The Voters Were Right About Donald Trump

by Stuart Rothenberg February 2, 2017 · 10:43 AM EST

Americans who liked Donald Trump’s swagger during the campaign are pleased with his first two weeks in office. Really pleased. 

A veteran Republican campaign strategist told me he just saw a poll of GOP primary voters in a Southern state that found the president’s image as 93 percent favorable/3 percent unfavorable. Yes, you read that right: 93 percent favorable and only 3 percent unfavorable. I have never seen numbers like that, about anything.

Trump has taken on Mexico, Iran, China and now Australia. He continues to tweet, and senior members of his administration continue to lash out at the media. Northing, in short, has changed.

Those Americans who put Donald Trump into the Oval Office knew that he would rattle the world’s cages. They understood he wouldn’t use the language of politicians or diplomats. They understood he was a disruptor. They just didn’t care – or, more correctly, many liked that idea – so they voted for him.

Now we will start to find out if and when voters decide that experience in office and a level head are more important than they once thought.
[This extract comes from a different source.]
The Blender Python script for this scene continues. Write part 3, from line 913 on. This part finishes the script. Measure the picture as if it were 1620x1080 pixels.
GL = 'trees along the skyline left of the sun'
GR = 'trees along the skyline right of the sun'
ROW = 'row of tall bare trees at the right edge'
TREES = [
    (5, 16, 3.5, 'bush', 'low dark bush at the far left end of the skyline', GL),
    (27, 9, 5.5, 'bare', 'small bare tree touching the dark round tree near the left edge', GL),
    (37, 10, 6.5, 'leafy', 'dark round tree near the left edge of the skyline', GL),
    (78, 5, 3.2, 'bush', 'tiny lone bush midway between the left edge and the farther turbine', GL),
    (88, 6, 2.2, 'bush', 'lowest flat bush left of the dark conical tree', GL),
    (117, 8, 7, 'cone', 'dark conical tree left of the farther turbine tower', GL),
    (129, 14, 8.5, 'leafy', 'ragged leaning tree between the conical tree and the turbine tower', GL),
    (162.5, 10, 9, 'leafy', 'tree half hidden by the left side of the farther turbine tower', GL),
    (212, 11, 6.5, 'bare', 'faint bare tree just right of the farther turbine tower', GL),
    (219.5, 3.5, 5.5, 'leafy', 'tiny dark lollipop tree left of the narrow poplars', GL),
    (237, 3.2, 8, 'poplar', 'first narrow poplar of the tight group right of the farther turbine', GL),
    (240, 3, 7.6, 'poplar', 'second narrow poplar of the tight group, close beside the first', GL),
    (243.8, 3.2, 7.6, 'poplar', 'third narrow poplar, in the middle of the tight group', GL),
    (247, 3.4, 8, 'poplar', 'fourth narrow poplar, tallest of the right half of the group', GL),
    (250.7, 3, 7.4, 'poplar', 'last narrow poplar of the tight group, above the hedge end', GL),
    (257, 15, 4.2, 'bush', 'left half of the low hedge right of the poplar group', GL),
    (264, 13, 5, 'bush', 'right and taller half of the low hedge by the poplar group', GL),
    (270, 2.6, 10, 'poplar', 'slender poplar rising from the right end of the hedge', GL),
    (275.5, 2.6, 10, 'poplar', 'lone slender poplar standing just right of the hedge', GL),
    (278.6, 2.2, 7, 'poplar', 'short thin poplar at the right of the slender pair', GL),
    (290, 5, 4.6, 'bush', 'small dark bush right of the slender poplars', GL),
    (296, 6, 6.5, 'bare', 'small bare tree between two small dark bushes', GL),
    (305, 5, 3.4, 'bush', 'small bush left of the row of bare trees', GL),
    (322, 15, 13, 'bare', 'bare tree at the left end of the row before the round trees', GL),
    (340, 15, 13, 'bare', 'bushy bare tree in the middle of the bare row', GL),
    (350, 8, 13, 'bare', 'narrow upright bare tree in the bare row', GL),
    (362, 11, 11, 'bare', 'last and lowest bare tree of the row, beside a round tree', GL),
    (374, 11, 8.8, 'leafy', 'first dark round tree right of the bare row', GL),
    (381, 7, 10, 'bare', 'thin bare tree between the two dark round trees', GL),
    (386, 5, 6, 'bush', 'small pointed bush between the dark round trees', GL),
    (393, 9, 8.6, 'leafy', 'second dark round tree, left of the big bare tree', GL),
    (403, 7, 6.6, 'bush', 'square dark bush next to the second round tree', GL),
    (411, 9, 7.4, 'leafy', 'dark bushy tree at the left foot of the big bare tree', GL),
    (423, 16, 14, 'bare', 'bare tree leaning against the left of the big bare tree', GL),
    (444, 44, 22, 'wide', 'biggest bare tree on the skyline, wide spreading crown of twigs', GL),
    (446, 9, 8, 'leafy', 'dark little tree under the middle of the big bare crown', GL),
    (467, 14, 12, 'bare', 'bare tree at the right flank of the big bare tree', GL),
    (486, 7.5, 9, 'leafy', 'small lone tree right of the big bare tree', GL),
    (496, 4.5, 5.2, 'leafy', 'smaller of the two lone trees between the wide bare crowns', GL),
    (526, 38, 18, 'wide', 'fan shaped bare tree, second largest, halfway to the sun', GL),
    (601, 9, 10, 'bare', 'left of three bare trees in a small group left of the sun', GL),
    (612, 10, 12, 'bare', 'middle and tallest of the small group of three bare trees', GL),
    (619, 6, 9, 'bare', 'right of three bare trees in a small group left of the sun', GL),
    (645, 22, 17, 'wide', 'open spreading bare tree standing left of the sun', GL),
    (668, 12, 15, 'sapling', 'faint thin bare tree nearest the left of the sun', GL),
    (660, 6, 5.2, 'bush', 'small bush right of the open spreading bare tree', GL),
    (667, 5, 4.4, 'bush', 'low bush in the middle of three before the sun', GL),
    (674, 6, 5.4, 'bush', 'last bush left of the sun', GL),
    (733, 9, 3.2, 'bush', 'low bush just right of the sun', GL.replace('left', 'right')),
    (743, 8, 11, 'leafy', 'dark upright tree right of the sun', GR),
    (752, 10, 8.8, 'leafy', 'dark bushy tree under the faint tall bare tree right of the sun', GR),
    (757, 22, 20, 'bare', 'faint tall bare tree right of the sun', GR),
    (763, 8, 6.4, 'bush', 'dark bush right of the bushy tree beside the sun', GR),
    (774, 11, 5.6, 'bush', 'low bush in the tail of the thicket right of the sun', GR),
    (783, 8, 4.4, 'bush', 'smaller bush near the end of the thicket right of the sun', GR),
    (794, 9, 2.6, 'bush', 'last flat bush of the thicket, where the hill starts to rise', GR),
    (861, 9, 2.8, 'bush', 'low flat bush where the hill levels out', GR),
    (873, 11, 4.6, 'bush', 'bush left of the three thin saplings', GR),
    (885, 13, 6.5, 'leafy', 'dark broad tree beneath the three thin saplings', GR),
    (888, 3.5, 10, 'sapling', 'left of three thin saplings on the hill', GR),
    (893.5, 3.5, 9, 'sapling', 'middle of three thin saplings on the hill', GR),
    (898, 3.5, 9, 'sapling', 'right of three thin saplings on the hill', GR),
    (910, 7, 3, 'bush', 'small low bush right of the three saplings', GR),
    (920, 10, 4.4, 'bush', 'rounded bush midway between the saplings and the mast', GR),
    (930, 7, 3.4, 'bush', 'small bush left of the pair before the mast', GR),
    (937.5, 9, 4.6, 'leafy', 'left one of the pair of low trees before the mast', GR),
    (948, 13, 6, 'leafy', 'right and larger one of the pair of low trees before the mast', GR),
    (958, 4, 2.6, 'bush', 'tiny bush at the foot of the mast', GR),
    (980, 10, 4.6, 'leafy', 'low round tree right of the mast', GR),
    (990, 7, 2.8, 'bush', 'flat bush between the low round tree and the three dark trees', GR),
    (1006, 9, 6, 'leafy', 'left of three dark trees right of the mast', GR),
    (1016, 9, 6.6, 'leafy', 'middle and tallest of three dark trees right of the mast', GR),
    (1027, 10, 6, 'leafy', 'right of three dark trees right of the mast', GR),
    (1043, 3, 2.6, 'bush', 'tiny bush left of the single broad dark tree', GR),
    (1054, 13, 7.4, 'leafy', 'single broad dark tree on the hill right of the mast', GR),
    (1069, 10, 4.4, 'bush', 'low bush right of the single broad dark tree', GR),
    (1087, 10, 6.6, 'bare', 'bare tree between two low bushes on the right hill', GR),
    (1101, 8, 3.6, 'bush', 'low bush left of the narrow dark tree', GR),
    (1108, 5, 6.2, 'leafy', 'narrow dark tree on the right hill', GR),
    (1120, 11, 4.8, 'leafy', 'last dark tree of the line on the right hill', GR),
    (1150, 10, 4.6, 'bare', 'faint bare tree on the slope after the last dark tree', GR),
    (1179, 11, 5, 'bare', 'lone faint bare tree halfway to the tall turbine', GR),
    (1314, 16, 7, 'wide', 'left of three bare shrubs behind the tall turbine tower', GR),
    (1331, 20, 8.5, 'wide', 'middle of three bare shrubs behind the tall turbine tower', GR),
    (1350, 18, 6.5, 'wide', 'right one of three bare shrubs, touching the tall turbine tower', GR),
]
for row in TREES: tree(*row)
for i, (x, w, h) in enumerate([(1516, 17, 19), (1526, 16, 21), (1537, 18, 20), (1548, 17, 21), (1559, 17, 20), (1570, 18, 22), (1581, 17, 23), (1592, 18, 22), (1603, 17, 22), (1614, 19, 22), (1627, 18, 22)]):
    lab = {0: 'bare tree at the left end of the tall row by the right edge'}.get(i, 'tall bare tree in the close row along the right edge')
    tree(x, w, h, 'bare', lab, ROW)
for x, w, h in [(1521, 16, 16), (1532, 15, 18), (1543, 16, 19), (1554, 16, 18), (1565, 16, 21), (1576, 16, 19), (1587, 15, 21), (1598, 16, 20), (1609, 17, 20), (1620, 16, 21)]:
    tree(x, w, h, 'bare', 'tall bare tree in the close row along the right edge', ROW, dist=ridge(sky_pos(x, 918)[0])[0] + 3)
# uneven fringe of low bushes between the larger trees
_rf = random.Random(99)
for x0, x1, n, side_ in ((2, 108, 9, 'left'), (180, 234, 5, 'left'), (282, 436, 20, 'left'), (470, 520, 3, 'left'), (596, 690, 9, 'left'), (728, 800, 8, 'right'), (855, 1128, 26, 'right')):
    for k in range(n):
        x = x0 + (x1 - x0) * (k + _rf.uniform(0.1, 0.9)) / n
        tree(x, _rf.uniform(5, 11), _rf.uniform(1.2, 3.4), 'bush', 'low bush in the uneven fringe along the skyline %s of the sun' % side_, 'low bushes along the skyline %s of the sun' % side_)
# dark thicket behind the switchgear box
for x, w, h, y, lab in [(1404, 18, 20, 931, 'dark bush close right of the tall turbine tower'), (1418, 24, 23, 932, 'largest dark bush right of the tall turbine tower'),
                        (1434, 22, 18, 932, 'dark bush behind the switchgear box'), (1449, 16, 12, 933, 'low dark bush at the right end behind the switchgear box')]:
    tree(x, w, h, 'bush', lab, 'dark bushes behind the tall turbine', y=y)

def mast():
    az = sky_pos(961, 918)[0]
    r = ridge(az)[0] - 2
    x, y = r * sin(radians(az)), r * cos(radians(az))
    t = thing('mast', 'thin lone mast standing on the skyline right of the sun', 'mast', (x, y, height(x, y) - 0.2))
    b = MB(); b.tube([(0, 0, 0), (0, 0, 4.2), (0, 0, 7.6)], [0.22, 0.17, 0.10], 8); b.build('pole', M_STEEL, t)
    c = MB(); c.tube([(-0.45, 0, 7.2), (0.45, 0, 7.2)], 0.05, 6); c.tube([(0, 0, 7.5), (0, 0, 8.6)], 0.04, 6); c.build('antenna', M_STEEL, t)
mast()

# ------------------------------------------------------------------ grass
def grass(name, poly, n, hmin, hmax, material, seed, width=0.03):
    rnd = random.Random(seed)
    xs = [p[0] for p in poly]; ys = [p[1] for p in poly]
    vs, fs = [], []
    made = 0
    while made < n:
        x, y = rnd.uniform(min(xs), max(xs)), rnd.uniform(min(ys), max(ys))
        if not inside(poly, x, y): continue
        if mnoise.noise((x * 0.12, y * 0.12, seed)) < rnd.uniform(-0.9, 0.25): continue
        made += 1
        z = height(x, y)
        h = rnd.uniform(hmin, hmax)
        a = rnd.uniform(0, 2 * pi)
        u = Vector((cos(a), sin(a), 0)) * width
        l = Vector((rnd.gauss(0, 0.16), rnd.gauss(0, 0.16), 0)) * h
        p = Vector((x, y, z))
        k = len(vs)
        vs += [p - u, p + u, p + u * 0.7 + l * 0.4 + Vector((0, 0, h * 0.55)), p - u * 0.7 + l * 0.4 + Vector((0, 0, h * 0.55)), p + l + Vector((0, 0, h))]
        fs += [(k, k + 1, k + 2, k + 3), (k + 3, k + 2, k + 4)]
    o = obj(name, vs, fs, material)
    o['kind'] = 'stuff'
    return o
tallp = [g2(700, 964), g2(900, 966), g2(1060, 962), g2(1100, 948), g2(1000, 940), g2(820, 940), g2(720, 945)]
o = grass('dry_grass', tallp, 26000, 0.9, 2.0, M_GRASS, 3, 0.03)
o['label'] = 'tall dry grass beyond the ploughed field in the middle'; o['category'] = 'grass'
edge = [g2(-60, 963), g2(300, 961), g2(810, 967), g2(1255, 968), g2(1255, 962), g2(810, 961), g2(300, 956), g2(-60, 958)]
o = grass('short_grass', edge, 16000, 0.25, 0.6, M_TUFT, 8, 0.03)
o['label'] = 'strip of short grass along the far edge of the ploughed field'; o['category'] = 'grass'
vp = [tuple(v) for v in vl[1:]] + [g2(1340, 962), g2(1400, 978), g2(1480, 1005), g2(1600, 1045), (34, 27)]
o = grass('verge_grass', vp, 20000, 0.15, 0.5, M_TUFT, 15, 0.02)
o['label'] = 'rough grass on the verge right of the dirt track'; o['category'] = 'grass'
It won’t happen tomorrow or the next day, but at some point, voters may decide they miss those qualities.

The 2016 exit poll asked respondents whether Donald Trump “has the right temperament to serve effectively as president.”  Only about one-third of those responding, 35 percent, said that he did, while 63 percent said he did not.

When asked whether Trump was “qualified to serve as president,” 60 percent said that he was not, while only 38 percent said that he was.
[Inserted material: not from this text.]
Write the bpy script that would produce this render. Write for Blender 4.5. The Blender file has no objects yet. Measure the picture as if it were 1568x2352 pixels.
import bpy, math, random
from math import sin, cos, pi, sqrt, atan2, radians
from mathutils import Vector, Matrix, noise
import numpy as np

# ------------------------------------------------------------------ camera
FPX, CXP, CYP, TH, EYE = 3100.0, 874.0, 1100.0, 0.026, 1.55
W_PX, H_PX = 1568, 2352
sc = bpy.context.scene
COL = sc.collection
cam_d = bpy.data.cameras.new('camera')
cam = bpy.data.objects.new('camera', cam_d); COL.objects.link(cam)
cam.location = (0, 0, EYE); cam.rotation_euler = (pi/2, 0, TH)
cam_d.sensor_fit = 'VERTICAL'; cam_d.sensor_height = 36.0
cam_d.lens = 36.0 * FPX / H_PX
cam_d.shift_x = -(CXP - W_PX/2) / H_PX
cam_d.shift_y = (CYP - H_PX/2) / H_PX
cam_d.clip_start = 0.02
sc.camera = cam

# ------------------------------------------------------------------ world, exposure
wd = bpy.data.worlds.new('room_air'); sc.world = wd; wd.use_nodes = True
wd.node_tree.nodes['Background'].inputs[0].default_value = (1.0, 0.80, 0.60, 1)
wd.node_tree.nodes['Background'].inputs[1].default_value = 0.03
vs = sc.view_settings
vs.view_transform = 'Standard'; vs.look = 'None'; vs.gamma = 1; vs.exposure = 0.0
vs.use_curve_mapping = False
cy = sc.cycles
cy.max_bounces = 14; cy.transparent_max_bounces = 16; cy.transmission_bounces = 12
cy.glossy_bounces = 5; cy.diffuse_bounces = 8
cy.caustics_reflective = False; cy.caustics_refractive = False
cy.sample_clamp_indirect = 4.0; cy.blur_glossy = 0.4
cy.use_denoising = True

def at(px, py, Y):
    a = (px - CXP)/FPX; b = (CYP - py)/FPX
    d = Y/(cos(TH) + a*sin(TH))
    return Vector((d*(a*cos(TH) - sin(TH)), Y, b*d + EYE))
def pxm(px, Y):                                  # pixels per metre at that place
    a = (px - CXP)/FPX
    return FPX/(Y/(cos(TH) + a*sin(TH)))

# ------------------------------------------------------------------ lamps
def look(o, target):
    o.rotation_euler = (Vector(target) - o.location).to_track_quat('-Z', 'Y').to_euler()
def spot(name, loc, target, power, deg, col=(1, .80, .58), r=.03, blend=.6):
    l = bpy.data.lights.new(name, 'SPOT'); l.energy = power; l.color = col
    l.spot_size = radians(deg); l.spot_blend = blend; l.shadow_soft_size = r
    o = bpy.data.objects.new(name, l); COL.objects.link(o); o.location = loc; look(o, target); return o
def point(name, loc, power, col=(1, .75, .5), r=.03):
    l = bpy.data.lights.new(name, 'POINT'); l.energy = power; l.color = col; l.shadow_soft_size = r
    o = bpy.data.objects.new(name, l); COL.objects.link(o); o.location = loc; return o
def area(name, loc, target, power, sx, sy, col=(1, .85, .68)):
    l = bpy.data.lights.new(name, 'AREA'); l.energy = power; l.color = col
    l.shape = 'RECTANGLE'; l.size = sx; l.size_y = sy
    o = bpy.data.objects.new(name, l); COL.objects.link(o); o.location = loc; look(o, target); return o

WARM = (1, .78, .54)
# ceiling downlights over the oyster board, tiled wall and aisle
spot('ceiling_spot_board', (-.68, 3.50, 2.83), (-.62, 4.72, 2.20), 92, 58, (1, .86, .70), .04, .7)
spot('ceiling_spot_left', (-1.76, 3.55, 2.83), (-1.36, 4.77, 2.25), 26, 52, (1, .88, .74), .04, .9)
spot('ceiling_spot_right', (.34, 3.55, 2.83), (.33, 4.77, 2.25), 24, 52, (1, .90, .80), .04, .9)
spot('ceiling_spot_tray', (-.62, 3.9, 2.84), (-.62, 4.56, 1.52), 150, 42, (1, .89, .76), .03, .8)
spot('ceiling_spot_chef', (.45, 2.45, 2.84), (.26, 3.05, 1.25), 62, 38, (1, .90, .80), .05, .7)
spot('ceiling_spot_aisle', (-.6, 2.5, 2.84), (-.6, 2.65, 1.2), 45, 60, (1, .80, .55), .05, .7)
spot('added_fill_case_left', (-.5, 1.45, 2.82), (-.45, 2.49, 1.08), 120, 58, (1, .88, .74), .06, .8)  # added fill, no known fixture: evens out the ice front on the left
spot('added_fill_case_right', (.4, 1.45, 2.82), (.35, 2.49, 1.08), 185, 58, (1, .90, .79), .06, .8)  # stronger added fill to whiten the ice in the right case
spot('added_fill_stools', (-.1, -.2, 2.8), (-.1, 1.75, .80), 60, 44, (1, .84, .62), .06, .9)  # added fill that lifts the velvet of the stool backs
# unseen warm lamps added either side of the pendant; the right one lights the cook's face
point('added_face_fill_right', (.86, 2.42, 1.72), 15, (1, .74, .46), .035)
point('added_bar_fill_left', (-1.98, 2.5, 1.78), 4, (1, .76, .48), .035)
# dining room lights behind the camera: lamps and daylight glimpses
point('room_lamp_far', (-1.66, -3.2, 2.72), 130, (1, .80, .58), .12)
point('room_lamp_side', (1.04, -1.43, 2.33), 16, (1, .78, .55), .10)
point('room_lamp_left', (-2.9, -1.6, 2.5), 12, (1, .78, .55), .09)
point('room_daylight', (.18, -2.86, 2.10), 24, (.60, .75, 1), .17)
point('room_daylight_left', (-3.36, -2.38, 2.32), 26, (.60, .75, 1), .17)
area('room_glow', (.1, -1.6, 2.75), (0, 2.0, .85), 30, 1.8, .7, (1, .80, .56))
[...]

Those are stunning numbers, and one of the reasons why so many dispassionate observers and handicappers, including myself, were surprised at the election outcome.

I would normally assume that someone widely deemed as unqualified and as having the wrong temperament for the job might not actually win the election. But some voters who held both of those positions voted to put Trump in the nation’s highest office. They had so little faith in established politicians and standard political practices that they voted for a revolution.
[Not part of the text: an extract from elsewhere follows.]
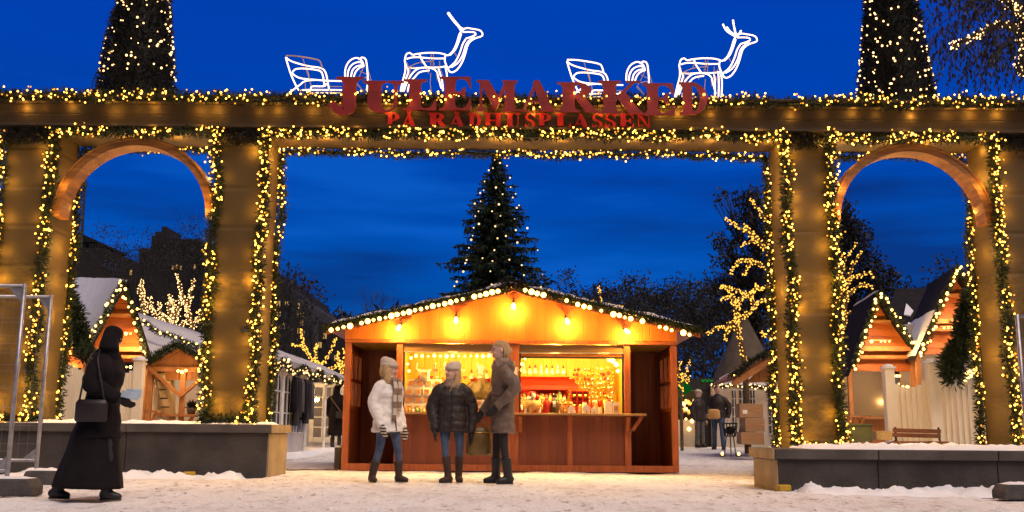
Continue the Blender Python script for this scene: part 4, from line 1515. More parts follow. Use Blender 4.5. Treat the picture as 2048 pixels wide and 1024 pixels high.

Many observers commented that whatever Trump’s rhetoric, he would be surrounded by thoughtful people and veterans of government service who would bring a stability to the administration that Trump lacked during his campaign. 

His selections of General James Mattis for Defense secretary, General John Kelly at Homeland Security, Elaine Chao at Transportation and even Rex Tillerson at State and Georgia Rep. Tom Price at HHS suggested that, whether or not you approved of particular policies, there would be plenty of grown-ups in the room when important decisions (and even supposedly unimportant ones, such as a Holocaust Remembrance Day statement) were being made.

So, if Trump didn’t have the “right” temperament or the “right” qualifications to be president, at least he would surround himself with people who could compensate for his shortcomings.

For critics of Trump, that has not yet happened, and it seems less and less likely that his Cabinet will be in charge. Steve Bannon clearly has the most influence with Trump now, and as long as that is the case, Trump is likely to be the disruptor, not the uniter.

The president is likely to try to renegotiate every deal, every arrangement and every relationship. After all, he sees himself as a master negotiator, and nobody else has his skill. If that is the case, why wouldn’t he go down the list of past arrangements and try to get a better deal on each one?

All the disruption will play well with Trump’s base. That is, it will play well until it doesn’t – until his supporters see consequences they never anticipated or results that suggest Trump isn’t delivering a stronger, safer and more prosperous America.

If and when that happens, those Trump supporters may decide that temperament and qualifications are suddenly very relevant.